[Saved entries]
-------------------------
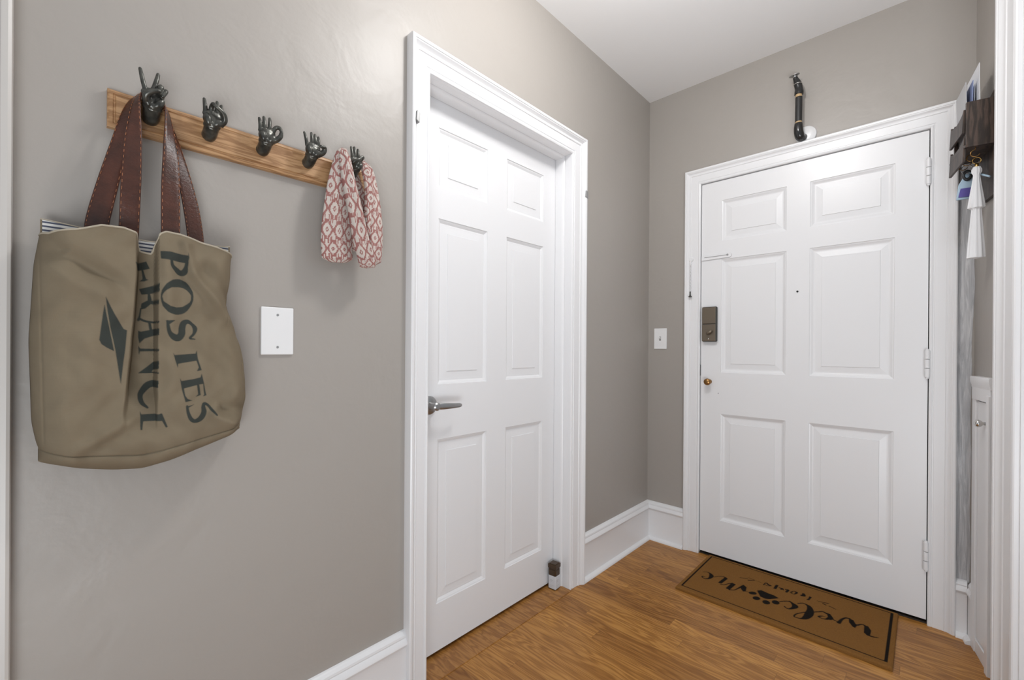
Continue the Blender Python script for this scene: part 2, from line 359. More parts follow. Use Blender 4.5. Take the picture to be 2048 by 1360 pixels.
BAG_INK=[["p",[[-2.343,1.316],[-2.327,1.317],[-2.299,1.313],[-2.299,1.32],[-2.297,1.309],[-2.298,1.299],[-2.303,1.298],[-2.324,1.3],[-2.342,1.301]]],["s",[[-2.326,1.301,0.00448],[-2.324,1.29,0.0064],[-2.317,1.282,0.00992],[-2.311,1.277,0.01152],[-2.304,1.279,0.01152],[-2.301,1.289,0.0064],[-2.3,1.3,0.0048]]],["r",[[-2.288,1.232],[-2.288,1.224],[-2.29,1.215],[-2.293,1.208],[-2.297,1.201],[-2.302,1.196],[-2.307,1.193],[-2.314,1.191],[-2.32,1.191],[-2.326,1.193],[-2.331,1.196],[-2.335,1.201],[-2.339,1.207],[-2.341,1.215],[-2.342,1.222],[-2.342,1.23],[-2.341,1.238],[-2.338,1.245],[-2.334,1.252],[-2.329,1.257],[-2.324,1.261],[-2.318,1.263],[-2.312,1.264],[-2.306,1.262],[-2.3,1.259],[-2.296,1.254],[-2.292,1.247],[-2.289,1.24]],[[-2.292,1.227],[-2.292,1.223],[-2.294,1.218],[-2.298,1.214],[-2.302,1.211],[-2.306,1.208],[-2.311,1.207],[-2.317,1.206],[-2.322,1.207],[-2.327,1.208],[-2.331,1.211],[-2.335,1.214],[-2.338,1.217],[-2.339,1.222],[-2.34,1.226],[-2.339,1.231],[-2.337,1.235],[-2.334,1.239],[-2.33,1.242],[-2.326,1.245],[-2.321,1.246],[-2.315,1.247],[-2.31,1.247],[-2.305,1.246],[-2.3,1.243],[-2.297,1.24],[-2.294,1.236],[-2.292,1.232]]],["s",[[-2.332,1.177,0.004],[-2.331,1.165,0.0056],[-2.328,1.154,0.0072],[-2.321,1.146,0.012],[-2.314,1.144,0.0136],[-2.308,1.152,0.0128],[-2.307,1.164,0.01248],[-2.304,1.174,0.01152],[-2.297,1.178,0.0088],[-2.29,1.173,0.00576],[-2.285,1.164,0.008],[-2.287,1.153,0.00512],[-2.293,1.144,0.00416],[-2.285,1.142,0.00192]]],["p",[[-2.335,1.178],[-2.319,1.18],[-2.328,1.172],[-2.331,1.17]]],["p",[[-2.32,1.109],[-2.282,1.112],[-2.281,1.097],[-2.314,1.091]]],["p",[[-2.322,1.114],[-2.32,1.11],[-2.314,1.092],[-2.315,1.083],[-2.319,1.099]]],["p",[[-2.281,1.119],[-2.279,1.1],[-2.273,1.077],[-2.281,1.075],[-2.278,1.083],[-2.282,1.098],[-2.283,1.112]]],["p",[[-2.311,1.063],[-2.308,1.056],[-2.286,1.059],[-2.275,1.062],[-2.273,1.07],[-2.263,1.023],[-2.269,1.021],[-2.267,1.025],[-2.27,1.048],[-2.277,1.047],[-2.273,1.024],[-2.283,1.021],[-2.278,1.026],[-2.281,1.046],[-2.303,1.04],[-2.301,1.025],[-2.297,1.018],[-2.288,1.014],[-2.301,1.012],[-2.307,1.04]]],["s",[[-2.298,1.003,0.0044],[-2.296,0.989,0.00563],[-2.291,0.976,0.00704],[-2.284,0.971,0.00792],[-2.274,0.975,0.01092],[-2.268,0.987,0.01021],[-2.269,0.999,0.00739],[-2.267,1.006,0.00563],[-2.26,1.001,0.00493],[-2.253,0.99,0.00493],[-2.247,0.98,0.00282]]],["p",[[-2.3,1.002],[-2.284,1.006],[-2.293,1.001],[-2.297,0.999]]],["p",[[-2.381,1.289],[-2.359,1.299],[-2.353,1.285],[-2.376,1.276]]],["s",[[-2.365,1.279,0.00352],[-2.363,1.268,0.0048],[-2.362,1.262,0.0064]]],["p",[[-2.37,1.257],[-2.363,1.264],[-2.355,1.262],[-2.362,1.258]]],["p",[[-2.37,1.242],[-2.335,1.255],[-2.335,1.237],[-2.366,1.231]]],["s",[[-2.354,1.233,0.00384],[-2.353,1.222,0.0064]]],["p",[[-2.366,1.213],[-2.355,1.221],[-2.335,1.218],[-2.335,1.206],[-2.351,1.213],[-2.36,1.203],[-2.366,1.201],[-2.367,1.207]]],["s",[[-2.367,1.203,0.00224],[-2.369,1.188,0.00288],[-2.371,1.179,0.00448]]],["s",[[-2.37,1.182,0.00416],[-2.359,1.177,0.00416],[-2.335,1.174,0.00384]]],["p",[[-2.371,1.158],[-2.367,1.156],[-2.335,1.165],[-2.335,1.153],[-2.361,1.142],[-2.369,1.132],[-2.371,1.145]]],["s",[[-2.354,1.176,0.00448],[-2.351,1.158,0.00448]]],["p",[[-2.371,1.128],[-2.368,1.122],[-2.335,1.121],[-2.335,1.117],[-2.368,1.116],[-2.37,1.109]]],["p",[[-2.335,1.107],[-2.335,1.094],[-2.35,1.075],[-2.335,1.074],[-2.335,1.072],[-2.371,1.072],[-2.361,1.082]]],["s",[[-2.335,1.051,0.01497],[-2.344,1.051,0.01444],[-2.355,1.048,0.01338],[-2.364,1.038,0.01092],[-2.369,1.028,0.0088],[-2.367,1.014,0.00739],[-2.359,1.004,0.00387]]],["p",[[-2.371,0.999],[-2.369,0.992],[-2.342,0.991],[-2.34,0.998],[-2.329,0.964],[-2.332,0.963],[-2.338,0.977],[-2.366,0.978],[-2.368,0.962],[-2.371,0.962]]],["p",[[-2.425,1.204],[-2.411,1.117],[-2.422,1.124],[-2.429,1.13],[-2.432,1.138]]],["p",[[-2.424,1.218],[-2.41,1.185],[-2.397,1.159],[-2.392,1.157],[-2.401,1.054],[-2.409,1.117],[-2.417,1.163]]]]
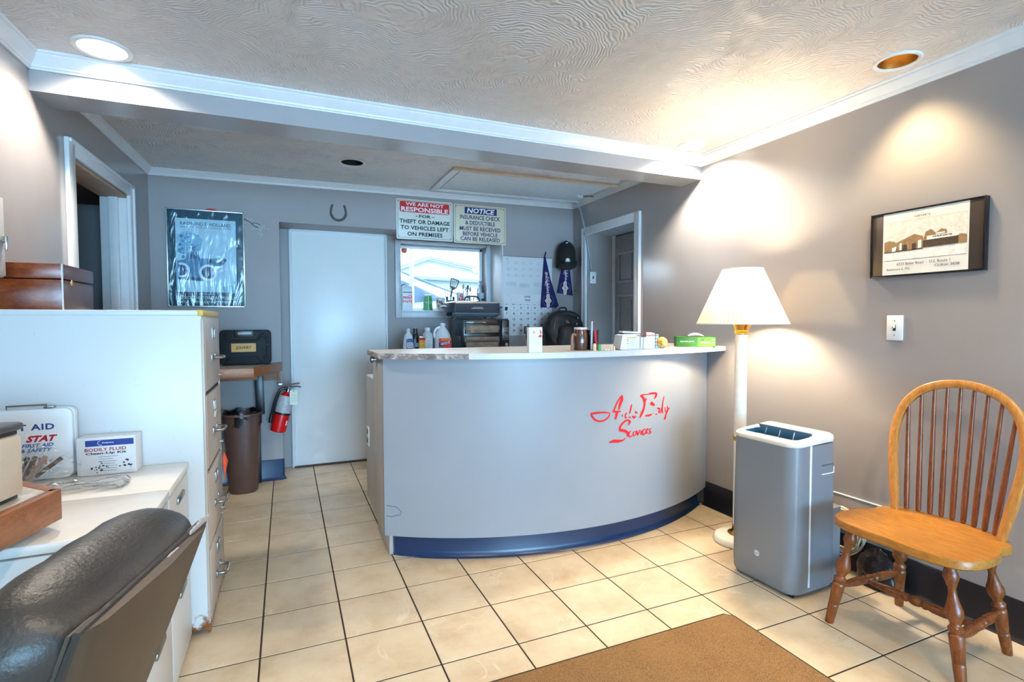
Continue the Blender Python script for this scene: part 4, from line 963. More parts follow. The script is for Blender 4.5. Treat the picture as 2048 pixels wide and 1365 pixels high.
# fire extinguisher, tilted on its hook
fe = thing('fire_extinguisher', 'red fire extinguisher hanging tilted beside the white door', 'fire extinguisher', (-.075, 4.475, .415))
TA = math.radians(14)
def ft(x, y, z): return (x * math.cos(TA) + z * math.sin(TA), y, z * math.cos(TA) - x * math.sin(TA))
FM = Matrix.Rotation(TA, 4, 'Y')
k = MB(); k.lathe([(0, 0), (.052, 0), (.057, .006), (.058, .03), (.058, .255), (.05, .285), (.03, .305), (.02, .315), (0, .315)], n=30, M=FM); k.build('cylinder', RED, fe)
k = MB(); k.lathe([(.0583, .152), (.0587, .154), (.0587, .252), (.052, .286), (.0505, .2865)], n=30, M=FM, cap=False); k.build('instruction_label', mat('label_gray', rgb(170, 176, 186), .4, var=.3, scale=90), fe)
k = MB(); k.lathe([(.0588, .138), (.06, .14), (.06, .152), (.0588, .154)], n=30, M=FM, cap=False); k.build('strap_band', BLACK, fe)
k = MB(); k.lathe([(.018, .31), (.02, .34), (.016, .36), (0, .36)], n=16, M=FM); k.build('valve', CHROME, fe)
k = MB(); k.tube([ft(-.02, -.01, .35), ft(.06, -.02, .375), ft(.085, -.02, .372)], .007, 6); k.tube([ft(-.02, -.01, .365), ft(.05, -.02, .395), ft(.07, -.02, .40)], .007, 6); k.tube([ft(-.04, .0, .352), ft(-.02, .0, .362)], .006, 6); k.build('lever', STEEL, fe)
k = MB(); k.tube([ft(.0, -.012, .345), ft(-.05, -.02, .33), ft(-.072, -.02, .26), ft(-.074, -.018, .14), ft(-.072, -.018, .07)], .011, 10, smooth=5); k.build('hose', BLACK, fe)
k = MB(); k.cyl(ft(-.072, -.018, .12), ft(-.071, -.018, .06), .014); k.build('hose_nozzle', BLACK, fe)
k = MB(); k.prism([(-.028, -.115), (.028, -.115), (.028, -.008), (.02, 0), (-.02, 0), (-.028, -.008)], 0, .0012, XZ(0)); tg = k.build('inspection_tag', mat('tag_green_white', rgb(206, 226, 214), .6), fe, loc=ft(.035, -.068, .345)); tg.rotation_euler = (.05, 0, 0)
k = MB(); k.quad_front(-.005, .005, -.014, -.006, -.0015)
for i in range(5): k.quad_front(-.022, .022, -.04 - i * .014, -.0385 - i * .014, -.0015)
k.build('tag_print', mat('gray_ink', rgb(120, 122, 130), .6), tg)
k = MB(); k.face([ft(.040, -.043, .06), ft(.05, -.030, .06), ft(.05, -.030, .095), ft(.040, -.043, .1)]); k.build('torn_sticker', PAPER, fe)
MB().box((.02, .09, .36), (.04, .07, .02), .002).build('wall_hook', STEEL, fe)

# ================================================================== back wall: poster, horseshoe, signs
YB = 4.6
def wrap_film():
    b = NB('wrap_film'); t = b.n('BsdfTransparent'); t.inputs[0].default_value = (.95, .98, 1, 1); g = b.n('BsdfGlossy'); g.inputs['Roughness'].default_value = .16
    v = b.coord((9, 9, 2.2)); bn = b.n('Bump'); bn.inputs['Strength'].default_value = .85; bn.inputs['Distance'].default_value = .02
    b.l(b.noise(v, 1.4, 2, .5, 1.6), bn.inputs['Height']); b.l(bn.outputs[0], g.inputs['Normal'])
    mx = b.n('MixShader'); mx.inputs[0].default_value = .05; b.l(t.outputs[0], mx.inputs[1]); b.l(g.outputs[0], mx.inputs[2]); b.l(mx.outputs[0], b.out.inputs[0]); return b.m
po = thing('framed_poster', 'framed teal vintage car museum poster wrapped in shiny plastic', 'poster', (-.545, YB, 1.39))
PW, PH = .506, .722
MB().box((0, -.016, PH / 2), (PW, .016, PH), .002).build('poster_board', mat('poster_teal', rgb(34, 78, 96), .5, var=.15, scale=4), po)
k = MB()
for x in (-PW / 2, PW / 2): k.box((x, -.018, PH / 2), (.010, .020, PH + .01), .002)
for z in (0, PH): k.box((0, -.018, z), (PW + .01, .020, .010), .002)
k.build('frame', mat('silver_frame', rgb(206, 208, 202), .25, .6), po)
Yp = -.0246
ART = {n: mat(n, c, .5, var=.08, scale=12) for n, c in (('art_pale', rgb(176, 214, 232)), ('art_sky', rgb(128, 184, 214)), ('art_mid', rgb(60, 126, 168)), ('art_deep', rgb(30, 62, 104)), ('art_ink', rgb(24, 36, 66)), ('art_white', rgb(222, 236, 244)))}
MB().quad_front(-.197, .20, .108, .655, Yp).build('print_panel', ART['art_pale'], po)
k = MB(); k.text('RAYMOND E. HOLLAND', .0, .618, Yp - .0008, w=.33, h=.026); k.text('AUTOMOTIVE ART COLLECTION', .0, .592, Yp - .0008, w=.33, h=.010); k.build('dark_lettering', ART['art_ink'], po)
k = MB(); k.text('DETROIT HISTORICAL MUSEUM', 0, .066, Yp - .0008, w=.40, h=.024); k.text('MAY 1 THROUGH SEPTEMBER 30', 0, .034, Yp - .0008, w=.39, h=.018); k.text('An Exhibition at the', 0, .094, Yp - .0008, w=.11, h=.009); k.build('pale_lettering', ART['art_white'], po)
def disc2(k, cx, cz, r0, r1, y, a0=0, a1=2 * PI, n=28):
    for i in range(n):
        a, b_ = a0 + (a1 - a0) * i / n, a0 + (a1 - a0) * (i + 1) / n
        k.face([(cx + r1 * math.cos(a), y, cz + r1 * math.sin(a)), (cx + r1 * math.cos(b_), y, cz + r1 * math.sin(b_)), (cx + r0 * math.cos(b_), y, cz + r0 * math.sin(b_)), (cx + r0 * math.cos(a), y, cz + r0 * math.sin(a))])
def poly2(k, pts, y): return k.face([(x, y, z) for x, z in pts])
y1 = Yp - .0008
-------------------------
- _TASK DETAILS_
Scan the lines for the string "Blender". Pick out every line that has it.

- _RESPONSE TO THIS EXERCISE_
Continue the Blender Python script for this scene: part 2, from line 359. More parts follow. Use Blender 4.5. Take the picture to be 2048 by 1360 pixels.
Continue the Blender Python script for this scene: part 4, from line 963. More parts follow. The script is for Blender 4.5. Treat the picture as 2048 pixels wide and 1365 pixels high.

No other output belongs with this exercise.